In closing, I thank my husband, Ron C. Hagen, my partner in life, and my step-daughters, Carrie and Katie, all of whom make life sweet.
INTRODUCTION
Dee Garceau-Hagen
An African-American boardinghouse keeper, a Northern Paiute activist, a California writer, an Ursuline nun, an African-American mail driver, a Chinese immigrant, a Chippewa-Cree basketball player, a Wyoming writer, and a rural Anglo club founder challenge our assumptions about women in the American West, and illustrate the narrative complexity of western and womens history. Nine biographical essays herein present the lives of women on the northern plains, in the intermountain West, the Pacific Northwest, and California. Each of the women profiled offers a window on gender relations in these regions during the late nineteenth and early twentieth century.
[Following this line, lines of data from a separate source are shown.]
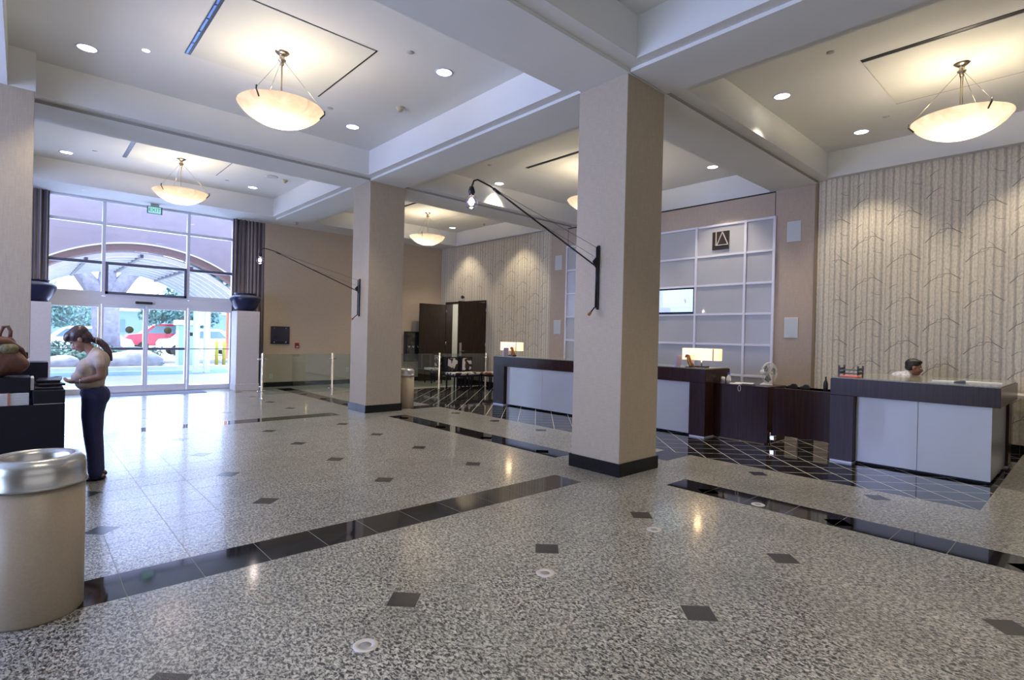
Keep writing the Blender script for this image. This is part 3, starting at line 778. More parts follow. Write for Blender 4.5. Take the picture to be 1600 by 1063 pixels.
tree(2.75, 30.0, 6.0, 0.5, [(-3.2,0,4.4,1.5,1500),(-1.6,1,6.2,1.9,1200),(4.3,0,4.8,1.3,1300),(1.5,1,7.6,2.2,900)], 'big pale-barked tree forking behind the canopy arch',
     [[(-0.9,0,4.0),(-1.8,0,5.6),(-2.4,0,7.0)], [(0.9,0,4.0),(2.2,0,5.4),(3.6,0,6.4)], [(0.1,0,4.4),(0.2,0.3,7.0)]])
tree(-1.2, 34.0, 6.5, 0.28, [(0,0,5.2,1.9,1300),(-1.8,0,4.2,1.3,800)], 'leafy tree left of the big forked tree, above the hedge', [[(-0.6,0,4.5),(-1,0,6)]])
tree(8.4, 44.0, 5.0, 0.22, [(0,0,3.3,1.7,1400),(1.5,0,2.8,1.1,700),(-1.7,0,2.8,1.0,600)], 'small bright-leaved tree in the car park behind the red car', [[(0.4,0,3.2),(0.8,0,4.2)]])
tree(0.6, 50.0, 5.0, 0.2, [(0,0,3.1,2.0,1300),(2.2,0,2.6,1.5,900)], 'small bright-leaved tree in front of the low blue building', [[(0.4,0,3.2),(0.8,0,4.2)]])
# low building
bd = thing('building', 'low blue-grey building with a white flat roof and a white sign across the car park', 'building', (4, 62, 0))
part('wall', MB().box(-14, 16, 0, 8, 0, 3.2), M['house'], bd); part('roof', MB().box(-14.5, 16.5, -0.8, 8.5, 3.2, 4.6), M['house_roof'], bd)
part('signboard', MB().box(-6.6, -4.0, -0.15, 0, 2.05, 2.65), M['white_plastic'], bd)
for x_ in (-9, 2.0, 4.6, 7.5): part('window', MB().box(x_, x_+1.2, -0.05, 0.02, 1.2, 2.4), M['car_glass'], bd)
# cars
def car(x, y, mat, lab, rz=0.0, s=1.0):
    c = thing('car', lab, 'car', (x, y, 0), rz, 'cars parked beyond the hedge')
    body = [(-2.2,0.35),(-2.25,0.75),(-2.1,0.95),(-1.5,1.02),(-0.95,1.5),(-0.6,1.62),(0.9,1.62),(1.5,1.35),(1.75,1.0),(2.15,0.9),(2.3,0.6),(2.25,0.35)]
    part('body', MB().extr([(a*s, b*s) for a, b in body], 'y', -0.85, 0.85), mat, c, bevel=0.05)
    part('side_window', MB().extr([(-1.25*s,1.04*s),(-0.8*s,1.47*s),(0.85*s,1.5*s),(1.3*s,1.06*s)], 'y', -0.87, -0.84), M['car_glass'], c)
    for wx in (-1.4, 1.4):
        for wy in (-0.86, 0.62): part('wheel', MB().lathe([(0.0001,0),(0.33,0),(0.33,0.24),(0.0001,0.24)], 20, (wx*s, wy, 0.33), axis='y'), M['tyre'], c)
    return c
car(8.0, 46.0, M['car_red'], 'red car seen through the right-hand sliding door', 0, 1.2)
car(8.3, 38.0, M['car_white'], 'white car in front of the red car, through the sliding doors')
car(2.6, 38.9, M['car_white'], 'white car behind the big tree trunk')
car(-2.3, 36.0, M['car_white'], 'white car at the left, beyond the hedge and above the woman')
kb = thing('ticket_booth', 'small pale blue ticket booth beside the white canopy post', 'booth', (5.3, 26.4, 0))
bb = plain('booth_blue', (0.40,0.58,0.68), 0.5)
part('cabinet', MB().box(-0.42, 0.35, -0.3, 0.3, 0, 1.75), bb, kb, bevel=0.03); part('hood', MB().box(-0.5, 0.42, -0.4, 0.35, 1.75, 1.95), M['white_steel'], kb, bevel=0.02)
part('display', MB().box(-0.1, 0.1, -0.31, -0.29, 1.3, 1.45), M['black_plastic'], kb)
for k, x_ in enumerate((6.55, 6.85, 7.15)):
    mb = MB().lathe([(0.0001,-0.1),(0.075,-0.1),(0.075,1.02),(0.05,1.09),(0.0001,1.10)], 16)
    o = part('bollard', mb, M['yellow']); o.location = (x_, 27.0, 0)
    tag(o, ['yellow bollard nearest the white canopy post', 'middle one of the three yellow bollards', 'yellow bollard nearest the right-hand plinth'][k], 'bollard', 'yellow bollards outside')
po = part('utility_pole', MB().lathe([(0.19,-0.1),(0.17,6.0)], 16), M['orange_pole']); po.location = (8.75, 33.5, 0); tag(po, 'terracotta coloured pole beyond the bollards', 'pole')

# ================================================================== FURNISHING
# ---- downlights
dl0 = None
DLS = [(0.56,8.63,'at the front left of the nearest pendant, over the wide column'), (4.1,5.96,'right of the nearest left-hand pendant, large in view'), (4.09,8.61,'behind the nearest left-hand pendant, near the beam corner'),
       (0.62,14.04,'far left, in the entrance coffer'), (4.11,13.98,'right of the entrance coffer pendant'), (7.9,3.12,'by the beam behind the middle column, in the right coffer'),
       (7.9,1.79,'inside the access panel edge of the right coffer'), (10.12,2.73,'close to the birch wallpaper left of the right-hand pendant'), (7.97,7.82,'in the middle coffer inside its access panel'),
       (8.0,9.33,'in the middle coffer, lower one near the swing lamp bulb'), (10.16,5.32,'above the feature wall right of the middle column'), (7.95,0.69,'at the right edge of the picture'),
       (10.25,14.22,'in the far coffer right of its pendant'), (8.03,13.39,'in the far coffer beside the second column'), (8.49,11.6,'in the far coffer above its pendant'),
       (10.2,11.6,'in the far coffer near the birch wallpaper'),(10.12,0.6,'beyond the right edge, near the birch wallpaper'),(10.16,8.0,'above the feature wall, hidden by the middle column'),
               (4.1,11.6,'in the entrance coffer, just behind the cross beam'),(0.6,5.9,'above the trash can, beyond the top edge'),(4.1,1.5,'overhead in the coffer above the camera, right side'),
               (0.6,1.5,'overhead in the coffer above the camera, left side'),(2.3,0.2,'overhead in the coffer behind the camera'),(7.9,5.2,'in the middle coffer just behind the middle column')]
for k, (x, y, d) in enumerate(DLS):
    lab = 'round recessed ceiling downlight '+d
    if dl0 is None:
        dl0 = thing('downlight', lab, 'downlight', (x, y, ZC), 0, 'recessed ceiling downlights')
        part('trim_ring', MB().lathe([(0.098,-0.001),(0.100,-0.008),(0.118,-0.007),(0.122,0.0)], 36, cap=False), M['downlight_trim'], dl0)
        part('lens', MB().lathe([(0.0001,-0.004),(0.099,-0.003)], 36, cap=False), M['downlight_glow'], dl0)
        sp = bpy.data.lights.new('downlight_beam', 'SPOT'); sp.energy = 150; sp.spot_size = math.radians(88); sp.spot_blend = 0.55; sp.color = (1.0, 0.87, 0.68); sp.shadow_soft_size = 0.07
        so = bpy.data.objects.new('downlight_beam', sp); COL.objects.link(so); so.parent = dl0; so.location = (0, 0, -0.02)
    else: dup(dl0, (x, y, ZC), 0, lab)
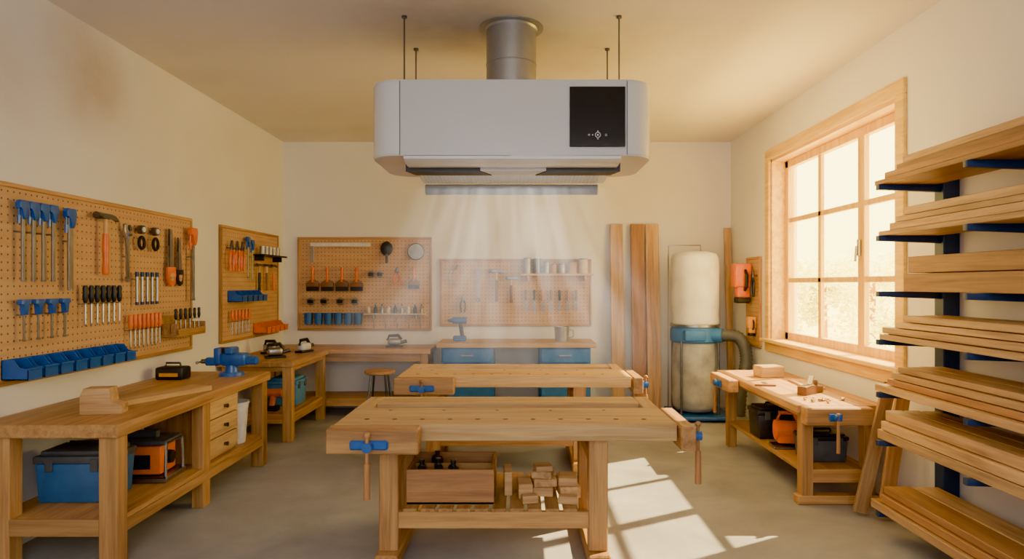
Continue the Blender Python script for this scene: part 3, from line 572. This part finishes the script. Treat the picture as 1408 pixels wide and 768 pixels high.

Taken together, their lives reveal interweavings of race, gender, and class as plural sources of identity, and as unstable categories of power and privilege. For many western womens historians, however, biographical portraits have been suspect. Too often they echoed an old conceptual trap, the study of notable women. If historical significance were defined only in terms of exceptional women whose deeds merited biographical study, then the lives of ordinary women would go unexamined. Much of western womens history, then, has cast a wider net, exploring patterns in the lives of women grouped by cultural identity, region, or era, to create a gendered analysis of the American West.1 Implicit in these studies is a rejection of the heroic model of western history in which the American West bred remarkable individuals who lived and died larger than life.